#### [What to produce]
Drop the images; return everything else in the listing below exactly.

#### [Provided material]
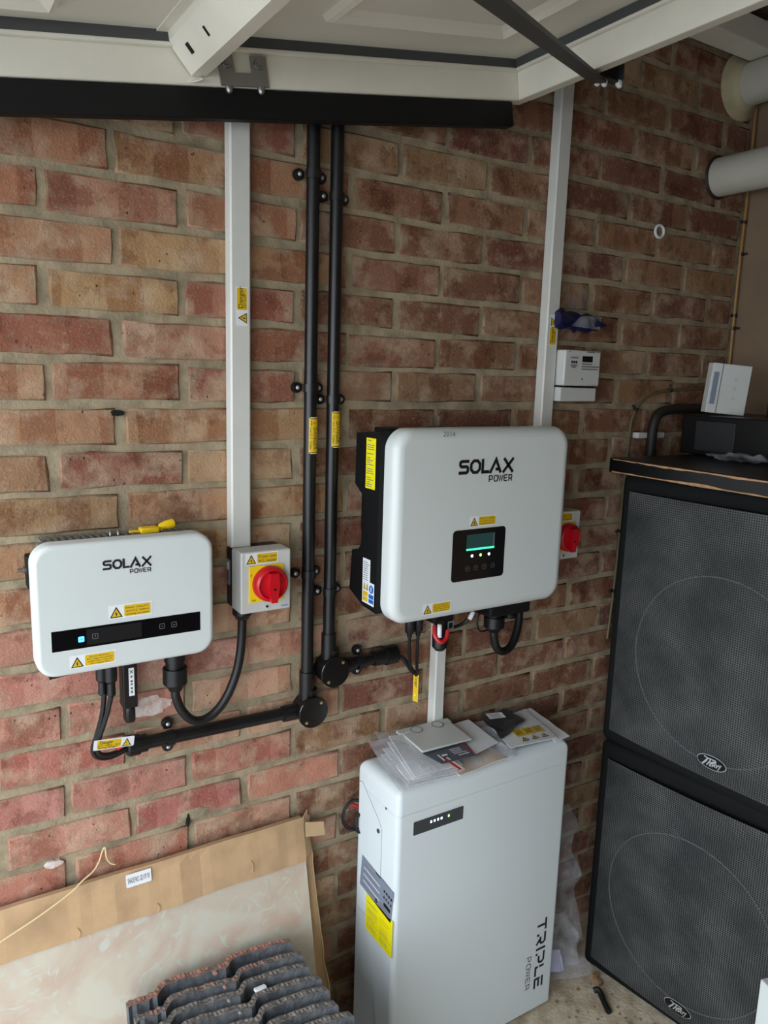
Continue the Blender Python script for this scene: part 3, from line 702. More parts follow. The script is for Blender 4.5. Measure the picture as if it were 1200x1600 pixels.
def dc_label(parent, x, z0, z1):
    p = Print(); L_ = z1-z0
    for i in range(10):
        a, c = -.0105+.0021*i, -.0105+.0021*(i+1); p.rect(a, 0, c, L_, PAPER, 1); p.rect(max(a, -.0095), .001, min(c, .0095), L_-.001, YEL, 2)
    # text reads downwards, triangle on top
    p.text('DANGER', -.0010, L_*.72, .0085, INK, 3, rot=-math.pi/2, width=L_*.60); p.text('Live D.C. Cables', -.0078, L_*.72, .0045, INK, 3, rot=-math.pi/2, width=L_*.60)
    p.poly([(-.006, L_*.76), (-.006, L_*.93), (.007, L_*.845)], INK, 3); p.poly([(-.0045, L_*.79), (-.0045, L_*.90), (.004, L_*.845)], YEL, 4)
    p.poly([(-.003, L_*.85), (.0025, L_*.835), (.002, L_*.855)], INK, 5)
    for v_ in (.02, .95):
        for i in range(8): p.rect(-.008+.002*i, L_*v_, -.006+.002*i, L_*v_+.0015, INK, 3)
    return p.build('danger_label', parent, (x, -.022-.0128, (z0)), FU, FV, step=.0005, wrap=.0128)
CR = .0125
c1 = thing('cable_conduit', 'left black conduit, running down and along to left inverter cables', 'conduit', (0.468, -0.022, 0.9))
MB().cyl((0.468, -.022, 0.86), (0.468, -.022, 2.455), CR, seg=18).build('conduit_pipe', CONDM, c1)
MB().cyl((0.468, -.022, 0.875), (0.468, -.022, 0.935), .0155, seg=18).build('coupler', CONDM, c1)
MB().cyl((0.455, -.022, 0.852), (0.125, -.022, 0.8575), CR, seg=18).build('conduit_pipe', CONDM, c1)
junction(c1, 0.474, 0.851, [((0, 0, 1), .045), ((-1, 0, .015), .060)])
g = MB(); g.lathe((0.137, -.022, 0.8572), (-1, 0, .016), [(0, .0165), (.014, .0165), (.014, .0195), (.034, .0195), (.037, .016), (.037, .009)], 12); g.build('gland', BLACK, c1)
for z in (1.904, 1.515, 1.144): saddle(c1, (0.468, -.022, z), (0, 0, 1), CR)
saddle(c1, (0.180, -.022, 0.8566), (1, 0, 0), CR)
dc_label(c1, .470, 1.388, 1.459)
c2 = thing('cable_conduit', 'right black conduit, ending in a short run toward large inverter', 'conduit', (0.518, -0.022, 0.9))
MB().cyl((0.518, -.022, 0.94), (0.518, -.022, 2.455), CR, seg=18).build('conduit_pipe', CONDM, c2)
MB().cyl((0.518, -.022, 0.955), (0.518, -.022, 1.01), .0155, seg=18).build('coupler', CONDM, c2)
junction(c2, 0.524, 0.930, [((0, 0, 1), .045), ((1, 0, .03), .050)])
MB().cyl((0.55, -.022, 0.9305), (0.64, -.022, 0.934), CR, seg=18).build('conduit_pipe', CONDM, c2)
MB().lathe((0.628, -.022, 0.9335), (1, 0, .04), [(0, .0165), (.03, .0185), (.03, .0215), (.058, .0215), (.062, .016), (.062, .010)], 12).build('gland', BLACK, c2)
for z in (1.872, 1.493, 1.101): saddle(c2, (0.518, -.022, z), (0, 0, 1), CR)
saddle(c2, (0.595, -.022, 0.932), (1, 0, 0), CR)
dc_label(c2, .520, 1.399, 1.470)

# ------------------------------------------------------------------ small inverter on the left
mi = thing('small_inverter', 'small white wall inverter with a wide black display strip', 'inverter', (0.09, -0.06, 1.05))
def cover(x0, x1, z0, z1, yb, yf, r, name, m, parent, arch=0.0, taper=0.0, er=0.012):
    W, H, cx, cz = x1-x0, z1-z0, (x0+x1)/2, (z0+z1)/2; loops = []
    steps = [(yb, 0.0)]+[(yf+er-er*math.sin(math.pi/2*k/6), er-er*math.cos(math.pi/2*k/6)) for k in range(7)]
    for y, ins in steps:
        ii = ins if y != yb else 0
        l = []
        for x, z in rrect(W-2*ii, H-2*ii, max(r-ii, .004), 8):
            tz = z + arch*(1-(2*x/W)**2)*(z/(H/2)) if arch else z
            l.append((cx+x*(1+taper*z), y, cz+tz))
        loops.append(l)
    return MB().loft(loops).build(name, m, parent)
cover(-0.056, 0.235, 1.052, 1.267, -0.088, -0.120, 0.030, 'front_cover', WHITE, mi, arch=0.003, er=.008)
MB().box((-0.040, -0.088, 1.065), (0.218, -0.055, 1.2625), .004).build('inverter_body', ALU, mi)
MB().box((-0.035, -0.050, 1.075), (0.213, -0.040, 1.245)).build('heat_sink_plate', ALU, mi)
for i in range(22):
    x = -0.030+i*.0113; MB().box((x, -0.056, 1.070), (x+.003, -0.006, 1.260)).build('heat_sink_fin', ALU, mi)
MB().box((-0.052, -0.035, 1.180), (-0.036, -0.008, 1.235), .002).build('side_bracket', BLACKM, mi)
MB().lathe((-0.052, -0.022, 1.210), (-1, 0, 0), [(0, .006), (.004, .006), (.004, .003), (.013, .003)], 10).build('bracket_screw', STEEL, mi)
for x in (0.080, 0.093): MB().cyl((x, -.045, 1.2515), (x, -.045, 1.270), .003, seg=8).build('fin_screw', STEEL, mi)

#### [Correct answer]
Continue the Blender Python script for this scene: part 3, from line 702. More parts follow. The script is for Blender 4.5. Measure the picture as if it were 1200x1600 pixels.
def dc_label(parent, x, z0, z1):
    p = Print(); L_ = z1-z0
    for i in range(10):
        a, c = -.0105+.0021*i, -.0105+.0021*(i+1); p.rect(a, 0, c, L_, PAPER, 1); p.rect(max(a, -.0095), .001, min(c, .0095), L_-.001, YEL, 2)
    # text reads downwards, triangle on top
    p.text('DANGER', -.0010, L_*.72, .0085, INK, 3, rot=-math.pi/2, width=L_*.60); p.text('Live D.C. Cables', -.0078, L_*.72, .0045, INK, 3, rot=-math.pi/2, width=L_*.60)
    p.poly([(-.006, L_*.76), (-.006, L_*.93), (.007, L_*.845)], INK, 3); p.poly([(-.0045, L_*.79), (-.0045, L_*.90), (.004, L_*.845)], YEL, 4)
    p.poly([(-.003, L_*.85), (.0025, L_*.835), (.002, L_*.855)], INK, 5)
    for v_ in (.02, .95):
        for i in range(8): p.rect(-.008+.002*i, L_*v_, -.006+.002*i, L_*v_+.0015, INK, 3)
    return p.build('danger_label', parent, (x, -.022-.0128, (z0)), FU, FV, step=.0005, wrap=.0128)
CR = .0125
c1 = thing('cable_conduit', 'left black conduit, running down and along to left inverter cables', 'conduit', (0.468, -0.022, 0.9))
MB().cyl((0.468, -.022, 0.86), (0.468, -.022, 2.455), CR, seg=18).build('conduit_pipe', CONDM, c1)
MB().cyl((0.468, -.022, 0.875), (0.468, -.022, 0.935), .0155, seg=18).build('coupler', CONDM, c1)
MB().cyl((0.455, -.022, 0.852), (0.125, -.022, 0.8575), CR, seg=18).build('conduit_pipe', CONDM, c1)
junction(c1, 0.474, 0.851, [((0, 0, 1), .045), ((-1, 0, .015), .060)])
g = MB(); g.lathe((0.137, -.022, 0.8572), (-1, 0, .016), [(0, .0165), (.014, .0165), (.014, .0195), (.034, .0195), (.037, .016), (.037, .009)], 12); g.build('gland', BLACK, c1)
for z in (1.904, 1.515, 1.144): saddle(c1, (0.468, -.022, z), (0, 0, 1), CR)
saddle(c1, (0.180, -.022, 0.8566), (1, 0, 0), CR)
dc_label(c1, .470, 1.388, 1.459)
c2 = thing('cable_conduit', 'right black conduit, ending in a short run toward large inverter', 'conduit', (0.518, -0.022, 0.9))
MB().cyl((0.518, -.022, 0.94), (0.518, -.022, 2.455), CR, seg=18).build('conduit_pipe', CONDM, c2)
MB().cyl((0.518, -.022, 0.955), (0.518, -.022, 1.01), .0155, seg=18).build('coupler', CONDM, c2)
junction(c2, 0.524, 0.930, [((0, 0, 1), .045), ((1, 0, .03), .050)])
MB().cyl((0.55, -.022, 0.9305), (0.64, -.022, 0.934), CR, seg=18).build('conduit_pipe', CONDM, c2)
MB().lathe((0.628, -.022, 0.9335), (1, 0, .04), [(0, .0165), (.03, .0185), (.03, .0215), (.058, .0215), (.062, .016), (.062, .010)], 12).build('gland', BLACK, c2)
for z in (1.872, 1.493, 1.101): saddle(c2, (0.518, -.022, z), (0, 0, 1), CR)
saddle(c2, (0.595, -.022, 0.932), (1, 0, 0), CR)
dc_label(c2, .520, 1.399, 1.470)

# ------------------------------------------------------------------ small inverter on the left
mi = thing('small_inverter', 'small white wall inverter with a wide black display strip', 'inverter', (0.09, -0.06, 1.05))
def cover(x0, x1, z0, z1, yb, yf, r, name, m, parent, arch=0.0, taper=0.0, er=0.012):
    W, H, cx, cz = x1-x0, z1-z0, (x0+x1)/2, (z0+z1)/2; loops = []
    steps = [(yb, 0.0)]+[(yf+er-er*math.sin(math.pi/2*k/6), er-er*math.cos(math.pi/2*k/6)) for k in range(7)]
    for y, ins in steps:
        ii = ins if y != yb else 0
        l = []
        for x, z in rrect(W-2*ii, H-2*ii, max(r-ii, .004), 8):
            tz = z + arch*(1-(2*x/W)**2)*(z/(H/2)) if arch else z
            l.append((cx+x*(1+taper*z), y, cz+tz))
        loops.append(l)
    return MB().loft(loops).build(name, m, parent)
cover(-0.056, 0.235, 1.052, 1.267, -0.088, -0.120, 0.030, 'front_cover', WHITE, mi, arch=0.003, er=.008)
MB().box((-0.040, -0.088, 1.065), (0.218, -0.055, 1.2625), .004).build('inverter_body', ALU, mi)
MB().box((-0.035, -0.050, 1.075), (0.213, -0.040, 1.245)).build('heat_sink_plate', ALU, mi)
for i in range(22):
    x = -0.030+i*.0113; MB().box((x, -0.056, 1.070), (x+.003, -0.006, 1.260)).build('heat_sink_fin', ALU, mi)
MB().box((-0.052, -0.035, 1.180), (-0.036, -0.008, 1.235), .002).build('side_bracket', BLACKM, mi)
MB().lathe((-0.052, -0.022, 1.210), (-1, 0, 0), [(0, .006), (.004, .006), (.004, .003), (.013, .003)], 10).build('bracket_screw', STEEL, mi)
for x in (0.080, 0.093): MB().cyl((x, -.045, 1.2515), (x, -.045, 1.270), .003, seg=8).build('fin_screw', STEEL, mi)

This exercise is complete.